A minha história em defesa da floresta autóctone vem de longe, quando ainda menino via cortes rasos onde havia vida, biodiversidade, resiliência e beleza, e revoltava-me contra a perda daquele património tão rico. Esses espaços “​ecocidados” nunca mais retomaram a riqueza ecológica de outrora, face à incursão do eucalipto e de outras invasoras. Os incêndios existiam, mas nunca com a severidade de hoje.

O agravamento do cenário agrega vários factores, como a proliferação do eucaliptal, o abandono do interior, as alterações climáticas, que formaram um cocktail explosivo. Mas, um olhar mais profundo permite encontrar uma economia do costume que persiste no negócio, que embora seja catastrófico para a natureza e para a maioria dos humanos, enche os bolsos de poderosos. Ora, lutar contra estes senhores da floresta tem sido muito penoso, porque mesmo com o inferno de 2017, e do muito que então foi prometido no rescaldo do luto, na verdade as coisas estão hoje muito piores.

Basta ir ao terreno e ver como as matas se encontram cheias de eucaliptos e matos, que formam um oceano de combustível. E quanto aos eucaliptos, estes não só brotaram espontaneamente após os incêndios, como foram realizadas inúmeras plantações novas, quando a política seria a da diminuição da área desta espécie.

Estes senhores da floresta são os que gostariam de ver todo o país como uma máquina de produção a enriquecer as fileiras das celuloses; os que se encontram nos gabinetes governativos a pactuarem com os senhores anteriores ou a optarem pela ausência de políticas e verbas para o Interior; os que estão na gestão de institutos públicos, cuja função seria a da conservação da natureza e do ambiente, e favorecem projectos que degradam o nosso património natural; os que estão nos bancos a financiar negócios insustentáveis e os que estão nas nossas escolas e universidades a ensinar que a natureza é uma máquina a ser explorada, formando indivíduos competitivos e alienados da realidade, que a única coisa que pretendem é entrar para esta elite poderosa, perpetuando a colonização do espaço humano e natural do país.
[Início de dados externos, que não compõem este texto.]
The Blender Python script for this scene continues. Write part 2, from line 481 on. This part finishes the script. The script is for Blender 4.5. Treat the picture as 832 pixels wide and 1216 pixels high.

Ora, a natureza é um sistema vivo ao qual pertencemos. Os problemas ambientais, climáticos e florestais são fruto da forma como uma elite da nossa sociedade e a sua economia tem agido sobre a natureza. A única forma de resolvermos estas questões é acordarmos colectivamente para a maneira com esta elite de senhores comanda o nosso património natural, chamando para nós o controlo das florestas e do país, e começarmos a olhar para a natureza como ela é na realidade — a nossa essência colectiva, indispensável ao nosso bem-estar físico, mental e espiritual, e respeitando-a como tal.

Segundo Aldo Leopold isto é possível quando começarmos a ver a terra como uma comunidade à qual pertencemos. Esta perspectiva vai ao encontro das conclusões da Plataforma Intergovernamental sobre Biodiversidade e Serviços dos Ecossistemas das Nações Unidas (IPBES), que no seu relatório de 2019, expressa a necessidade de uma ‘mudança transformadora’ da sociedade capaz de reorganizar todo o sistema, incluindo paradigmas, metas e valores, para responder ao declínio dramático da biodiversidade, restaurar a natureza e salvar a humanidade.

Se queremos salvar a floresta precisamos de colocar a economia ao serviço da humanidade e da natureza, co-criar um mosaico florestal mais autóctone, que é biodiverso, resiliente, belo, rico em serviços de ecossistema, importante para combater as alterações climáticas e menos perigoso relativamente aos fogos florestais. Haja vontade.